Given $p$ primes and $g$ generator of $\Bbb Z_p$ and $h\in\Bbb Z_p$ we need to find $z$ in $g^z=h\bmod p$.
Using Legendre symbol we know $z_0=z\bmod 2$ in $z=2^tz_t+2^{t-1}z_{t-1}+\dots+2z_1+z_0$.
Let $g^2=g_1$.
Then $g^z=g_1^{\frac{z-z_0}2}g^{z_0}=h\bmod p$.
Call $\frac{z-z_0}2$ as $z_{(1)}$.
Now we need to find $z_{(1)}$ in $g_1^{z_{(1)}}=hg^{-z_0}\bmod p$.
$z_{(1)}$ has $t-1$ bits.
In general $z_{(i)}$ has $t-i$ bits and we can recursively solve in $t=O(\log p)$ arithmetic operations.
We have avoided the principal square root problem mentioned in section $4.3$ in here.

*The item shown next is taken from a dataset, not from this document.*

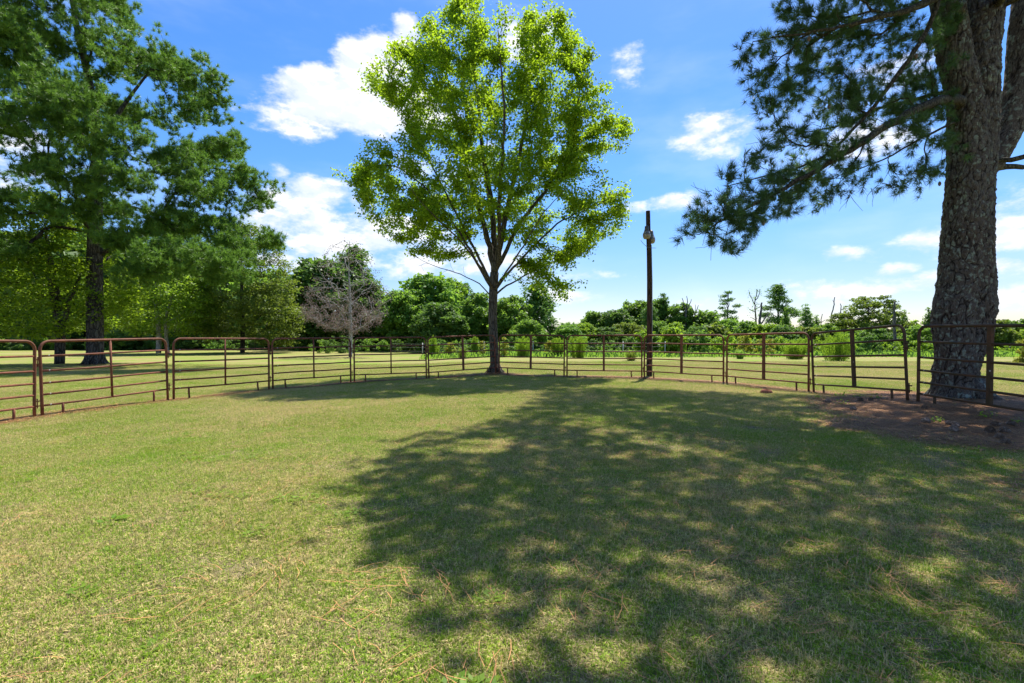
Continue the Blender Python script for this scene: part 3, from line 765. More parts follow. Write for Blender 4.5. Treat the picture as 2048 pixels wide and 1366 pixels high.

Not sure if I understand correctly, but here's my viewpoint on where you go wrong.
In the first step to obtain $z_0$, you check whether $g^z$ is a quadratic residue modulo $p$. You then reduce to $g_1^{z_{(1)}}$. From this we want to obtain the next bit, i.e. $z_1$. If we were to proceed as before, we need to check if $g_1^{z_{(1)}}$ is a quadratic residue modulo $p$. But by definition $$g_1^{z_{(1)}}=\left(g^{z_{(1)}}\right)^2,$$ so it clearly is a quadratic residue. So this step will always return $z_1=1$, which is clearly not always true.
So this is wrong, instead we could check whether $g^{z_{(1)}}=\pm\sqrt{hg^{-z_0}}$ is a quadratic residue. But then do we check for $+\sqrt{hg^{-z_0}}$ or $-\sqrt{hg^{-z_0}}$? We don't know, and it can happen that one of them is a quadratic residue, while the other is not (consider for example $\mathbb{Z}_3$).